The advance on Aleppo followed a shock offensive
launched by insurgents Wednesday, as thousands of fighters swept through
villages and towns in Syria’s northwestern countryside. Residents fled
neighborhoods on the city’s edge because of missiles and gunfire, according to
witnesses in Aleppo. The Syrian Observatory for Human Rights, which monitors
the country’s unresolved civil war, said dozens of fighters from both sides
were killed.
The attack injected new violence into a region already
experiencing wars in Gaza and Lebanon involving Israel, and other conflicts,
including the Syrian civil war that began in 2011.
Aleppo has not been attacked by opposition forces since they
were ousted from eastern neighborhoods in 2016 following a grueling
military campaign in which Syrian government forces were backed by Russia,
Iran and its allied groups.
But this time, there was no sign of a significant pushback
from government forces or their allies.
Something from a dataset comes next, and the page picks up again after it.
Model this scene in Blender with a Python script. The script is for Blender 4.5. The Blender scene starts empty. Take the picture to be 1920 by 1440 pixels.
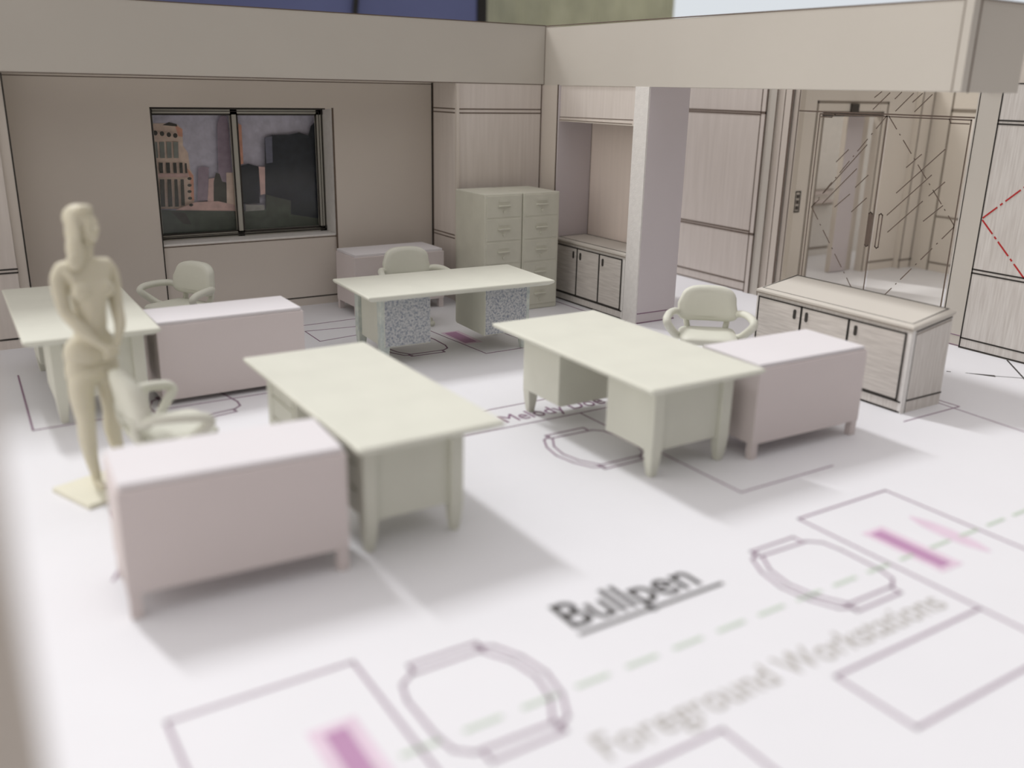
import bpy, bmesh, math, random
from mathutils import Vector, Matrix
random.seed(7)
scene = bpy.context.scene
COL = scene.collection
R = math.radians

# ------------------------------------------------------------------ camera
cam_data = bpy.data.cameras.new('camera')
cam = bpy.data.objects.new('camera', cam_data)
COL.objects.link(cam)
cam_data.sensor_width = 36.0
cam_data.lens = 1728.5 / 1920.0 * 36.0
cam_data.clip_start = 0.05
cam_data.clip_end = 500
YAW, PITCH, ROLL = R(32.811), R(17.811), R(1.2108)
fwd = Vector((math.sin(YAW) * math.cos(PITCH), math.cos(YAW) * math.cos(PITCH), -math.sin(PITCH)))
rgt = Vector((math.cos(YAW), -math.sin(YAW), 0))
upv = rgt.cross(fwd)
rr = math.cos(ROLL) * rgt + math.sin(ROLL) * upv
uu = -math.sin(ROLL) * rgt + math.cos(ROLL) * upv
mw = Matrix((rr, uu, -fwd)).transposed().to_4x4()
mw.translation = Vector((0, 0, 2.6))
cam.matrix_world = mw
cam_data.dof.use_dof = True
cam_data.dof.focus_distance = 10.0
cam_data.dof.aperture_fstop = 0.34
scene.camera = cam

# ------------------------------------------------------------------ world, daylight, exposure
world = bpy.data.worlds.new('world')
scene.world = world
world.use_nodes = True
wn = world.node_tree
wn.nodes.clear()
bg = wn.nodes.new('ShaderNodeBackground')
wo = wn.nodes.new('ShaderNodeOutputWorld')
wtc = wn.nodes.new('ShaderNodeTexCoord')
wsep = wn.nodes.new('ShaderNodeSeparateXYZ')
wrm = wn.nodes.new('ShaderNodeValToRGB')
wrm.color_ramp.interpolation = 'EASE'
wrm.color_ramp.elements[0].position = 0.22
wrm.color_ramp.elements[0].color = (0.05, 0.036, 0.025, 1)
wrm.color_ramp.elements[1].position = 1.0
wrm.color_ramp.elements[1].color = (1.08, 1.04, 1.04, 1)
wn.links.new(wtc.outputs['Generated'], wsep.inputs[0])
wn.links.new(wsep.outputs[2], wrm.inputs[0])
wneg = wn.nodes.new('ShaderNodeVectorMath')
wneg.operation = 'DOT_PRODUCT'
wneg.inputs[1].default_value = (-0.84, 0.46, -0.30)
wn.links.new(wtc.outputs['Generated'], wneg.inputs[0])
wr2 = wn.nodes.new('ShaderNodeValToRGB')          # a second window, to the left of the table
wr2.color_ramp.interpolation = 'EASE'
wr2.color_ramp.elements[0].position = 0.25
wr2.color_ramp.elements[0].color = (0, 0, 0, 1)
wr2.color_ramp.elements[1].position = 0.95
wr2.color_ramp.elements[1].color = (2.0, 1.9, 1.78, 1)
wn.links.new(wneg.outputs['Value'], wr2.inputs[0])
wadd = wn.nodes.new('ShaderNodeMix')
wadd.data_type = 'RGBA'
wadd.blend_type = 'ADD'
wadd.inputs[0].default_value = 1.0
wn.links.new(wrm.outputs[0], wadd.inputs[6])
wn.links.new(wr2.outputs[0], wadd.inputs[7])
wn.links.new(wadd.outputs[2], bg.inputs[0])
bg.inputs[1].default_value = 1.0
wn.links.new(bg.outputs[0], wo.inputs[0])

sun_data = bpy.data.lights.new('window_daylight', 'AREA')
sun_data.shape = 'RECTANGLE'
sun_data.size = 6
sun_data.size_y = 34
sun_data.energy = 112000
sun_data.color = (0.99, 0.985, 1.0)
sun = bpy.data.objects.new('window_daylight', sun_data)
COL.objects.link(sun)
sun.location = (4.6 - 22.0, 5.5 + 88.0, 118.0)
sun.rotation_euler = (Vector((4.6, 5.5, 0)) - Vector(sun.location)).to_track_quat('-Z', 'Y').to_euler()

scene.view_settings.view_transform = 'Standard'
scene.view_settings.look = 'None'
scene.view_settings.gamma = 1
scene.view_settings.use_curve_mapping = False
scene.view_settings.exposure = 0.0

# ------------------------------------------------------------------ materials
def mat(name, col, rough=0.8, var=0.04, scale=6.0, bump=0.0, bscale=60, grain=None, gcol=None, spec=0.3):
    m = bpy.data.materials.new(name)
    m.use_nodes = True
    nt = m.node_tree
    b = nt.nodes['Principled BSDF']
    b.inputs['Roughness'].default_value = rough
    b.inputs['Specular IOR Level'].default_value = spec
    tc = nt.nodes.new('ShaderNodeTexCoord')
    mp = nt.nodes.new('ShaderNodeMapping')
    nt.links.new(tc.outputs['Object'], mp.inputs[0])
    ns = nt.nodes.new('ShaderNodeTexNoise')
    ns.inputs['Scale'].default_value = scale
    ns.inputs['Detail'].default_value = 5
    nt.links.new(mp.outputs[0], ns.inputs['Vector'])
    rmp = nt.nodes.new('ShaderNodeValToRGB')
    rmp.color_ramp.elements[0].position = 0.3
    rmp.color_ramp.elements[1].position = 0.7
    col = tuple(c * 0.93 for c in col)
    gcol = tuple(c * 0.93 for c in gcol) if gcol else None
    c1 = [max(0, c * (1 - var)) for c in col]
    c2 = [min(1, c * (1 + var)) for c in col]
    if grain:
        mp.inputs['Scale'].default_value = grain
        ns.inputs['Detail'].default_value = 8
        if gcol:
            c1, c2 = gcol, col
    rmp.color_ramp.elements[0].color = (*c1[:3], 1)
    rmp.color_ramp.elements[1].color = (*c2[:3], 1)
    nt.links.new(ns.outputs['Fac'], rmp.inputs[0])
    nt.links.new(rmp.outputs[0], b.inputs['Base Color'])
    if bump:
        n2 = nt.nodes.new('ShaderNodeTexNoise')
        n2.inputs['Scale'].default_value = bscale
        n2.inputs['Detail'].default_value = 4
        nt.links.new(tc.outputs['Object'], n2.inputs['Vector'])
        bp = nt.nodes.new('ShaderNodeBump')
        bp.inputs['Strength'].default_value = bump
        bp.inputs['Distance'].default_value = 0.01
        nt.links.new(n2.outputs['Fac'], bp.inputs['Height'])
        nt.links.new(bp.outputs[0], b.inputs['Normal'])
    return m

def speckle(name, base, fleck, scale, lo, hi):
    m = mat(name, base, 0.75)
    nt = m.node_tree
    b = nt.nodes['Principled BSDF']
    tc = nt.nodes['Texture Coordinate']
    n = nt.nodes.new('ShaderNodeTexNoise')
    n.inputs['Scale'].default_value = scale
    n.inputs['Detail'].default_value = 6
    n.inputs['Roughness'].default_value = 0.7
    nt.links.new(tc.outputs['Object'], n.inputs['Vector'])
    r = nt.nodes.new('ShaderNodeValToRGB')
    r.color_ramp.elements[0].position = lo
    r.color_ramp.elements[1].position = hi
    r.color_ramp.elements[0].color = (*fleck, 1)
    r.color_ramp.elements[1].color = (*base, 1)
    nt.links.new(n.outputs['Fac'], r.inputs[0])
    nt.links.new(r.outputs[0], b.inputs['Base Color'])
    return m

def glass(name, tint, gloss=0.06):
    m = bpy.data.materials.new(name)
    m.use_nodes = True
    nt = m.node_tree
    nt.nodes.clear()
    out = nt.nodes.new('ShaderNodeOutputMaterial')
    t = nt.nodes.new('ShaderNodeBsdfTransparent')
    t.inputs[0].default_value = (*tint, 1)
    g = nt.nodes.new('ShaderNodeBsdfGlossy')
    g.inputs['Roughness'].default_value = 0.08
    mx = nt.nodes.new('ShaderNodeMixShader')
    mx.inputs[0].default_value = gloss
    nt.links.new(t.outputs[0], mx.inputs[1])
    nt.links.new(g.outputs[0], mx.inputs[2])
    nt.links.new(mx.outputs[0], out.inputs[0])
    return m

def emit(name, col, k):
    m = bpy.data.materials.new(name)
    m.use_nodes = True
    b = m.node_tree.nodes['Principled BSDF']
    b.inputs['Base Color'].default_value = (0.1, 0.1, 0.1, 1)
    b.inputs['Emission Color'].default_value = (*col, 1)
    b.inputs['Emission Strength'].default_value = k
    return m

M = {}
M['sheet'] = mat('printed_plan_paper', (0.80, 0.80, 0.825), 0.55, 0.01, 1.5, bump=0.02, bscale=8)
M['card'] = mat('cream_card', (0.71, 0.65, 0.585), 0.8, 0.015, 1.2, bump=0.03, bscale=90)
M['card_light'] = mat('pale_card', (0.635, 0.60, 0.54), 0.8, 0.015, 1.2, bump=0.03, bscale=90)
M['card_lilac'] = mat('lilac_card', (0.68, 0.63, 0.65), 0.8, 0.015, 1.2, bump=0.02, bscale=90)
M['card_hall'] = mat('hall_card', (0.84, 0.785, 0.715), 0.8, 0.015, 1.2)
M['card_niche'] = mat('pink_wood_print', (0.90, 0.80, 0.73), 0.8, grain=(9, 9, 0.5), gcol=(0.86, 0.765, 0.70), scale=2.5)
M['card_edge'] = mat('cut_card_edge', (0.84, 0.82, 0.79), 0.85, 0.04, 20, bump=0.3, bscale=60)
M['woodv'] = mat('printed_wood_vertical', (0.78, 0.72, 0.67), 0.75, grain=(9, 9, 0.5), gcol=(0.71, 0.65, 0.60), scale=2.5)
M['woodh'] = mat('printed_wood_horizontal', (0.74, 0.70, 0.65), 0.7, grain=(3, 1.3, 16), gcol=(0.58, 0.54, 0.50), scale=3.0)
M['woodv2'] = mat('printed_ash_vertical', (0.78, 0.75, 0.71), 0.75, grain=(16, 16, 1.0), gcol=(0.63, 0.59, 0.55), scale=3.0)
M['ink'] = mat('black_ink', (0.045, 0.04, 0.035), 0.6)
M['ink_brown'] = mat('brown_ink', (0.16, 0.12, 0.095), 0.6)
M['ink_grey'] = mat('grey_ink', (0.30, 0.26, 0.22), 0.6)
M['ink_red'] = mat('red_ink', (0.50, 0.03, 0.03), 0.6)
M['ink_note'] = mat('pale_grey_ink', (0.45, 0.43, 0.40), 0.6)
M['ink_plum'] = mat('plum_ink', (0.26, 0.15, 0.23), 0.6)
M['ink_mauve'] = mat('mauve_ink', (0.66, 0.42, 0.60), 0.6)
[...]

Instead, reports emerged of government
forces melting away in the face of advances, and insurgents posted messages on
social media calling on troops to surrender.
Robert Ford, who was the last US ambassador to Syria, said
the attack showed that Syrian government forces are “extremely weak.” In some
cases, he said, they appear to have “almost been routed.”
This week’s advances were among the largest in recent years
by opposition factions, led by the Hayat Tahrir al-Sham group, or
HTS, and represent the most intense fighting in northwestern Syria since 2020,
when government forces seized areas previously controlled by the opposition.